Ich respektiere, was Gau-Odernheim im Juniorenbereich geschaffen hat. Das ist schon eine Leistung. Aber sie sind kein Gewinn für alle – das stimmt einfach nicht. Was vielen positiv erscheint, hat heftige Auswirkungen. Sie sind nur für ambitioniertere Vereine wie RWO Alzey ein Gewinn. Den kleineren Vereinen machen sie es schwer. Mittlerweile fangen sie schon bei den E-Junioren an, Spieler abzuwerben. Das ist Wahnsinn. Von solchem Verhalten halte ich nichts.

Auch der Vorgang, wie die Fußballer an den Petersberg gelockt werden, ist nicht gerade in Ihrem Sinne.

Oft werden die Spieler unter anderen Voraussetzungen von einem Wechsel nach Gau-Odernheim überzeugt. Es wird ihnen ausreichend Spielzeit versprochen, doch das Ergebnis sieht dann meistens anders aus. Der Kader ist zu groß, die Spielpraxis fehlt und diese Fußballer hören dann aus Frust auf. Und diese Fußballer fehlen dann den anderen Ortsvereinen.

Deshalb wünschen Sie vor allem mehr Solidarität?

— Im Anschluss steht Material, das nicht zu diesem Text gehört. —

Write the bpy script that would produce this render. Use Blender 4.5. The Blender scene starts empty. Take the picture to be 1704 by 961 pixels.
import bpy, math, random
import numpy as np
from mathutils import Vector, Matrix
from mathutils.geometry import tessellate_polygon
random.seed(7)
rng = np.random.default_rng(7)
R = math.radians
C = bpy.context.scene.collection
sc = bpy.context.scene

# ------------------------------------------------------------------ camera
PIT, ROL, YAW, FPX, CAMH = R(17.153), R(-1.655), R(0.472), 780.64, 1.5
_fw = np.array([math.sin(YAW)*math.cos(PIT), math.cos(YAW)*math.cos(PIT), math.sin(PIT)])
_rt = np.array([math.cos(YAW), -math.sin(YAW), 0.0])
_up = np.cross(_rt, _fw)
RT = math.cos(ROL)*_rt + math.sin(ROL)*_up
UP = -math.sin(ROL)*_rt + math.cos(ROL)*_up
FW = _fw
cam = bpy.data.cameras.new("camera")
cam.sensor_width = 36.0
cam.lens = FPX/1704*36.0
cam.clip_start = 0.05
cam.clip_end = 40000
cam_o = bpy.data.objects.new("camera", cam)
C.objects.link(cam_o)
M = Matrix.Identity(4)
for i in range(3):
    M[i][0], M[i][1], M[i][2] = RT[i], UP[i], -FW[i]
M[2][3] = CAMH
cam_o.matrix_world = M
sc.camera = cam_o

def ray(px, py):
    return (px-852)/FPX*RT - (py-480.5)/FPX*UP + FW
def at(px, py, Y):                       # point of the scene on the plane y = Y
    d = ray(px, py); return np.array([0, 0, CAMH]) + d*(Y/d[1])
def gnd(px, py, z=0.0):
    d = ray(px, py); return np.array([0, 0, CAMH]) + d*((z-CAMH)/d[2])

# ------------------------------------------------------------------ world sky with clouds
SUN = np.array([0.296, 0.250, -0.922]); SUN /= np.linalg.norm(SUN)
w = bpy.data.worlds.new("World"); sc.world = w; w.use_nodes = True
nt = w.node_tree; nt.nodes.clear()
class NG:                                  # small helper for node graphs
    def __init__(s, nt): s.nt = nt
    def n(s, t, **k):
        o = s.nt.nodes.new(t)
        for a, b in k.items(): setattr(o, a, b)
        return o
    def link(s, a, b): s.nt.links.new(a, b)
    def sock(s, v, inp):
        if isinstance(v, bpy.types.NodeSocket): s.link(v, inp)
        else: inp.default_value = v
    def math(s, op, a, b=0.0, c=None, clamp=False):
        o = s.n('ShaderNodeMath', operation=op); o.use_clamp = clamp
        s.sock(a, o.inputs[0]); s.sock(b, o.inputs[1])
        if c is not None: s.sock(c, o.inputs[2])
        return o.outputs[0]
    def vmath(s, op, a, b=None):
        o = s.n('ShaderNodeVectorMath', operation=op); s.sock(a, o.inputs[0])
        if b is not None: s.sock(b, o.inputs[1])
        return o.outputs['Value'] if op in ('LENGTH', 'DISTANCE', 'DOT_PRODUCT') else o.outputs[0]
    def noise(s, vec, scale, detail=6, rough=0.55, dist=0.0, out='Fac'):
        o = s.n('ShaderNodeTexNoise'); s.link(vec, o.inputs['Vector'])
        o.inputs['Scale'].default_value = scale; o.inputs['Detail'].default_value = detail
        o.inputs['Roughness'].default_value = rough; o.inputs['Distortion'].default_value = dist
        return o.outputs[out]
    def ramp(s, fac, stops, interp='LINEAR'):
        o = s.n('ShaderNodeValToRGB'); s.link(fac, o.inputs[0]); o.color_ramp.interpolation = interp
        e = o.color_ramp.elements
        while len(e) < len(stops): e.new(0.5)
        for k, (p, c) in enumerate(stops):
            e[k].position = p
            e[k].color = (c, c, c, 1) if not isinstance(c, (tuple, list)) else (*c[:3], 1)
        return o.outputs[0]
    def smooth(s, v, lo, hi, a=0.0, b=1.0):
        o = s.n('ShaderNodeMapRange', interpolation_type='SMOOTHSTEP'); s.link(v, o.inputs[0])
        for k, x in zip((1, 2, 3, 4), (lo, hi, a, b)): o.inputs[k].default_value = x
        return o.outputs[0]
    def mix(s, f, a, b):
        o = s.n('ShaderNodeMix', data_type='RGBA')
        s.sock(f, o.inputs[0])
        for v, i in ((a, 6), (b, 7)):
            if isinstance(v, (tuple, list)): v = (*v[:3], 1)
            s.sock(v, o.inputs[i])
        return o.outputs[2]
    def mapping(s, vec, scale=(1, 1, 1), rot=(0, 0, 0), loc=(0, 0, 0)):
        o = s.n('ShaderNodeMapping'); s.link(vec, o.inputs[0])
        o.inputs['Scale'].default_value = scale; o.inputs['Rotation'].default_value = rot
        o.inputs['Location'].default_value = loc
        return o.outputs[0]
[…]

Ja. Ich hoffe, dass sie in der Zukunft ein bisschen mehr Rücksicht nehmen und einen Kader mit einer realistischen Zahl zusammenstellen, den Kader nicht unnötig aufblähen. Dann hätten andere Vereine nicht so viele Schwierigkeiten.

Macht es einen Ex-Verein aber nicht stolz, wenn ein Spieler sich bei Gau-Odernheim etabliert?

Nein, ich wäre stolz, wenn ein Spieler den Sprung zum 1.FC Kaiserslautern oder FSV Mainz 05 packt. Sie brauchen den Zwischenschritt nach Gau-Odernheim nicht unbedingt. Wenn einer gut ist, schafft er es auch so. Da kann ich Urfan Nassery (FSV Mainz 05 U14) und Nick Fügen (FSV Mainz 05 U10) als Beispiele anführen, die direkt vom FJFV Wiesbach dorthin gewechselt sind.

Manche Vereine wie der FJFV Rheinhessen-Mitte und die SG Dautenheim-Esselborn haben eine Kooperation mit Gau-Odernheim. Warum ist das für den FJFV Wiesbach keine Option?

Eine Kooperation sollte in beide Richtungen gehen. Im Fall des TSV Gau-Odernheim aber ist es eine Einbahnstraße. Sie ziehen die besten Spieler, geben aber die Schwächeren nicht an die Kooperationspartner ab. In der Theorie ist das ein schöner Gedanke, aber in der Praxis schwer umsetzbar.

Wie ist Euer Verhältnis zum TSV?

Angespannt. Die Konsequenz davon ist, dass wir keine Freundschaftsspiele mehr gegen Gau-Odernheim austragen. Außerdem lädt Gau-Odernheim uns nicht mehr zu ihren Turnieren ein und wir sie nicht zu unserem Turnier.

Die Philosophien sind auch grundverschieden. Was liegt dem FJFV Wiesbach besonders am Herzen?

Der Unterschied ist einfach: Wir versuchen, dass jeder Fußball spielt. Wir gehen nicht nur nach Leistung. So wollen wir auch bleiben. Wir wollen nicht um jeden Preis in der Landesliga spielen.


Zur Person

Jaroslav Wlodarz (48) ist seit über 25 Jahren im Fußball engagiert- Aktuell ist der Diplomingenieur Vorstandsvorsitzender beim A-Ligisten TSV Armsheim, Jugendkoordinator beim FJFV Wiesbach und Trainer der FJFV-C1-Junioren.